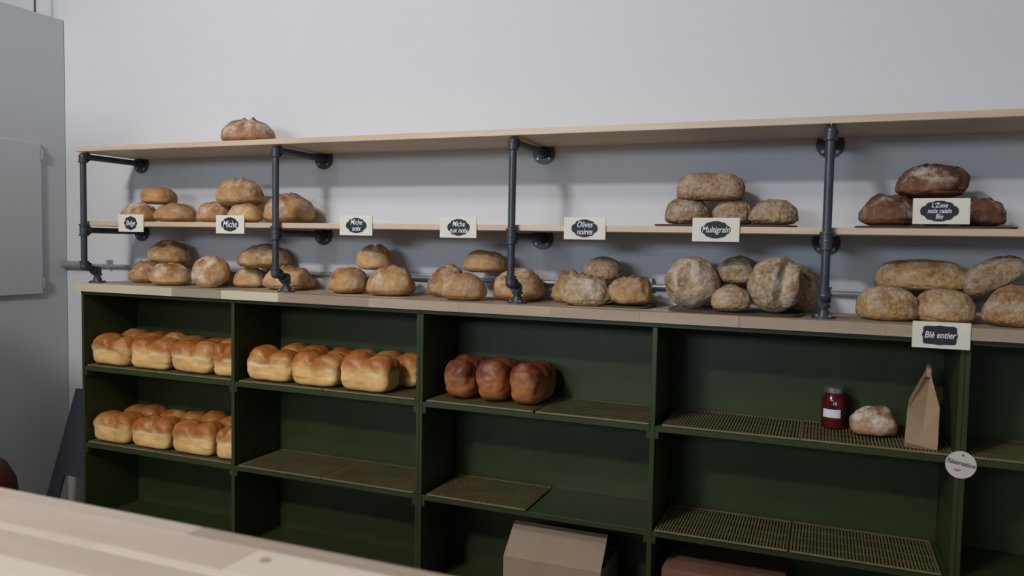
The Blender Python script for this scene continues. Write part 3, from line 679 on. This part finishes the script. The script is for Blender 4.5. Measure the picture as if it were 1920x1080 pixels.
bm.faces.new(q); bmesh.ops.solidify(bm, geom=bm.faces[:], thickness=0.0008); obj('bottom_fold', bm, MT['kraft'], T)

# ------------------------------------------------------------------ cardboard boxes in the bottom row
T = thing('cardboard_box', 'open tan cardboard box with a tilted front flap, bottom row', 'box', (1.919, 0.13, 0.0006))
obj('front_wall', bx(-0.155, 0.155, -0.100, -0.096, 0, 0.138), MT['carton'], T)
obj('back_wall', bx(-0.150, 0.150, 0.106, 0.110, 0, 0.138), MT['carton'], T)
obj('side_wall', bx(-0.155, -0.151, -0.0955, 0.1055, 0, 0.138), MT['carton'], T)
obj('side_wall', bx(0.151, 0.155, -0.0955, 0.1055, 0, 0.138), MT['carton'], T)
obj('bottom', bx(-0.150, 0.150, -0.0955, 0.1055, 0, 0.003), MT['carton'], T)
def flap(n, p, th=0.0035):
    bm = bmesh.new(); a = [bm.verts.new(q) for q in p]
    nn = (Vector(p[1])-Vector(p[0])).cross(Vector(p[3])-Vector(p[0])).normalized()*th
    b = [bm.verts.new(Vector(q)-nn) for q in p]
    bm.faces.new(a); bm.faces.new(b[::-1])
    for i in range(4): bm.faces.new((a[i], b[i], b[(i+1) % 4], a[(i+1) % 4]))
    bmesh.ops.recalc_face_normals(bm, faces=bm.faces[:]); return obj(n, bm, MT['carton'], T)
flap('front_flap', [(-0.155, -0.100, 0.1385), (0.155, -0.100, 0.1385), (0.160, -0.045, 0.236), (-0.141, -0.045, 0.236)])
flap('back_flap', [(0.150, 0.1105, 0.137), (-0.150, 0.1105, 0.137), (-0.148, 0.116, 0.060), (0.148, 0.116, 0.060)])
T = thing('cardboard_box', 'reddish brown closed carton in the bottom row, right of the divider', 'box', (2.42, 0.128, 0.0006))
obj('carton_body', bx(-0.165, 0.165, -0.112, 0.112, 0, 0.190), MT['carton2'], T, bevel=0.002)
obj('lid_flap', bx(-0.164, 0.164, -0.111, -0.003, 0.1903, 0.1935), MT['carton2'], T)
obj('lid_flap', bx(-0.164, 0.164, 0.001, 0.111, 0.1903, 0.1935), MT['carton2'], T)

# ------------------------------------------------------------------ leaning easel board, red tub, counter in the foreground
T = thing('leaning_board', 'dark slate board on two legs leaning in the gap left of the cabinet', 'board', (-0.325, 0.055, FZ), (math.radians(-18.5), 0, 0))
obj('leg', bx(0, 0.066, -0.006, 0.006, 0.004, 0.215), MT['board'], T, bevel=0.001)
obj('leg', bx(0.250, 0.306, -0.006, 0.006, 0.004, 0.215), MT['board'], T, bevel=0.001)
obj('panel', bx(0, 0.306, -0.006, 0.006, 0.2155, 0.575), MT['board'], T, bevel=0.001)
T = thing('red_tub', 'dark red rounded object at the left picture edge, partly hidden by the front counter', 'tub', (-0.245, -0.265, FZ))
obj('tub_body', lathe(bmesh.new(), [(0.12, 0), (0.15, 0.02), (0.155, 0.12), (0.150, 0.19), (0.14, 0.285), (0.11, 0.345), (0.06, 0.385), (0.01, 0.395)], 36), MT['red'], T, smooth=True)
obj('label_sticker', band(0.1565, math.radians(-62), math.radians(-38), 0.13, 0.16), MT['paper'], T)

random.seed(9)
T = thing('front_counter', 'pale wooden block counter in the near foreground, lower left', 'counter', (1.9, -1.80, FZ))
O = (1.9, -1.80, FZ)
rows = [(-1.530, -1.553, [0.7, 1.3, 2.06, 2.75, 3.5], ['fg1', 'fg1', 'fg3', 'fg1']), (-1.5532, -1.606, [0.7, 1.2, 2.152, 2.62, 3.5], ['fg1', 'fg2', 'fg0', 'fg1']),
        (-1.6062, -1.618, [0.7, 2.0, 3.5], ['fg0', 'fg0']), (-1.6182, -1.664, [0.7, 1.75, 2.3, 3.5], ['fg2', 'fg1', 'fg2']), (-1.6642, -1.690, [0.7, 1.9, 3.5], ['fg0', 'fg0'])]
yy = -1.6902
for k in range(5):
    xs = [0.7]; ms = []
    while xs[-1] < 3.5: xs.append(min(3.5, xs[-1]+random.uniform(0.35, 0.7))); ms.append(random.choice(['fg0', 'fg1', 'fg2', 'fg1']))
    rows.append((yy, yy-0.05, xs, ms)); yy -= 0.0502
for (ya, yb, xs, ms) in rows: staves(T, yb, ya, xs, ms, 0.765, 0.80, O)
obj('knot', lathe(bmesh.new(), [(0.0055, 0), (0.0055, 0.0004)], 14, (2.175-O[0], -1.5715-O[1], 0.8001-FZ)), MT['fg3'], T)
obj('front_panel', bx(0.75-O[0], 3.45-O[0], -1.60-O[1], -1.575-O[1], 0, 0.764-FZ), MT['green'], T)
obj('end_panel', bx(0.75-O[0], 0.775-O[0], -1.93-O[1], -1.601-O[1], 0, 0.764-FZ), MT['green'], T)
obj('end_panel', bx(3.425-O[0], 3.45-O[0], -1.93-O[1], -1.601-O[1], 0, 0.764-FZ), MT['green'], T)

□ □ □ □ □

The problem: Reproduce the material above in full and without alteration, but skip all pictures.

Written answer:
The Blender Python script for this scene continues. Write part 3, from line 679 on. This part finishes the script. The script is for Blender 4.5. Measure the picture as if it were 1920x1080 pixels.
bm.faces.new(q); bmesh.ops.solidify(bm, geom=bm.faces[:], thickness=0.0008); obj('bottom_fold', bm, MT['kraft'], T)

# ------------------------------------------------------------------ cardboard boxes in the bottom row
T = thing('cardboard_box', 'open tan cardboard box with a tilted front flap, bottom row', 'box', (1.919, 0.13, 0.0006))
obj('front_wall', bx(-0.155, 0.155, -0.100, -0.096, 0, 0.138), MT['carton'], T)
obj('back_wall', bx(-0.150, 0.150, 0.106, 0.110, 0, 0.138), MT['carton'], T)
obj('side_wall', bx(-0.155, -0.151, -0.0955, 0.1055, 0, 0.138), MT['carton'], T)
obj('side_wall', bx(0.151, 0.155, -0.0955, 0.1055, 0, 0.138), MT['carton'], T)
obj('bottom', bx(-0.150, 0.150, -0.0955, 0.1055, 0, 0.003), MT['carton'], T)
def flap(n, p, th=0.0035):
    bm = bmesh.new(); a = [bm.verts.new(q) for q in p]
    nn = (Vector(p[1])-Vector(p[0])).cross(Vector(p[3])-Vector(p[0])).normalized()*th
    b = [bm.verts.new(Vector(q)-nn) for q in p]
    bm.faces.new(a); bm.faces.new(b[::-1])
    for i in range(4): bm.faces.new((a[i], b[i], b[(i+1) % 4], a[(i+1) % 4]))
    bmesh.ops.recalc_face_normals(bm, faces=bm.faces[:]); return obj(n, bm, MT['carton'], T)
flap('front_flap', [(-0.155, -0.100, 0.1385), (0.155, -0.100, 0.1385), (0.160, -0.045, 0.236), (-0.141, -0.045, 0.236)])
flap('back_flap', [(0.150, 0.1105, 0.137), (-0.150, 0.1105, 0.137), (-0.148, 0.116, 0.060), (0.148, 0.116, 0.060)])
T = thing('cardboard_box', 'reddish brown closed carton in the bottom row, right of the divider', 'box', (2.42, 0.128, 0.0006))
obj('carton_body', bx(-0.165, 0.165, -0.112, 0.112, 0, 0.190), MT['carton2'], T, bevel=0.002)
obj('lid_flap', bx(-0.164, 0.164, -0.111, -0.003, 0.1903, 0.1935), MT['carton2'], T)
obj('lid_flap', bx(-0.164, 0.164, 0.001, 0.111, 0.1903, 0.1935), MT['carton2'], T)

# ------------------------------------------------------------------ leaning easel board, red tub, counter in the foreground
T = thing('leaning_board', 'dark slate board on two legs leaning in the gap left of the cabinet', 'board', (-0.325, 0.055, FZ), (math.radians(-18.5), 0, 0))
obj('leg', bx(0, 0.066, -0.006, 0.006, 0.004, 0.215), MT['board'], T, bevel=0.001)
obj('leg', bx(0.250, 0.306, -0.006, 0.006, 0.004, 0.215), MT['board'], T, bevel=0.001)
obj('panel', bx(0, 0.306, -0.006, 0.006, 0.2155, 0.575), MT['board'], T, bevel=0.001)
T = thing('red_tub', 'dark red rounded object at the left picture edge, partly hidden by the front counter', 'tub', (-0.245, -0.265, FZ))
obj('tub_body', lathe(bmesh.new(), [(0.12, 0), (0.15, 0.02), (0.155, 0.12), (0.150, 0.19), (0.14, 0.285), (0.11, 0.345), (0.06, 0.385), (0.01, 0.395)], 36), MT['red'], T, smooth=True)
obj('label_sticker', band(0.1565, math.radians(-62), math.radians(-38), 0.13, 0.16), MT['paper'], T)

random.seed(9)
T = thing('front_counter', 'pale wooden block counter in the near foreground, lower left', 'counter', (1.9, -1.80, FZ))
O = (1.9, -1.80, FZ)
rows = [(-1.530, -1.553, [0.7, 1.3, 2.06, 2.75, 3.5], ['fg1', 'fg1', 'fg3', 'fg1']), (-1.5532, -1.606, [0.7, 1.2, 2.152, 2.62, 3.5], ['fg1', 'fg2', 'fg0', 'fg1']),
        (-1.6062, -1.618, [0.7, 2.0, 3.5], ['fg0', 'fg0']), (-1.6182, -1.664, [0.7, 1.75, 2.3, 3.5], ['fg2', 'fg1', 'fg2']), (-1.6642, -1.690, [0.7, 1.9, 3.5], ['fg0', 'fg0'])]
yy = -1.6902
for k in range(5):
    xs = [0.7]; ms = []
    while xs[-1] < 3.5: xs.append(min(3.5, xs[-1]+random.uniform(0.35, 0.7))); ms.append(random.choice(['fg0', 'fg1', 'fg2', 'fg1']))
    rows.append((yy, yy-0.05, xs, ms)); yy -= 0.0502
for (ya, yb, xs, ms) in rows: staves(T, yb, ya, xs, ms, 0.765, 0.80, O)
obj('knot', lathe(bmesh.new(), [(0.0055, 0), (0.0055, 0.0004)], 14, (2.175-O[0], -1.5715-O[1], 0.8001-FZ)), MT['fg3'], T)
obj('front_panel', bx(0.75-O[0], 3.45-O[0], -1.60-O[1], -1.575-O[1], 0, 0.764-FZ), MT['green'], T)
obj('end_panel', bx(0.75-O[0], 0.775-O[0], -1.93-O[1], -1.601-O[1], 0, 0.764-FZ), MT['green'], T)
obj('end_panel', bx(3.425-O[0], 3.45-O[0], -1.93-O[1], -1.601-O[1], 0, 0.764-FZ), MT['green'], T)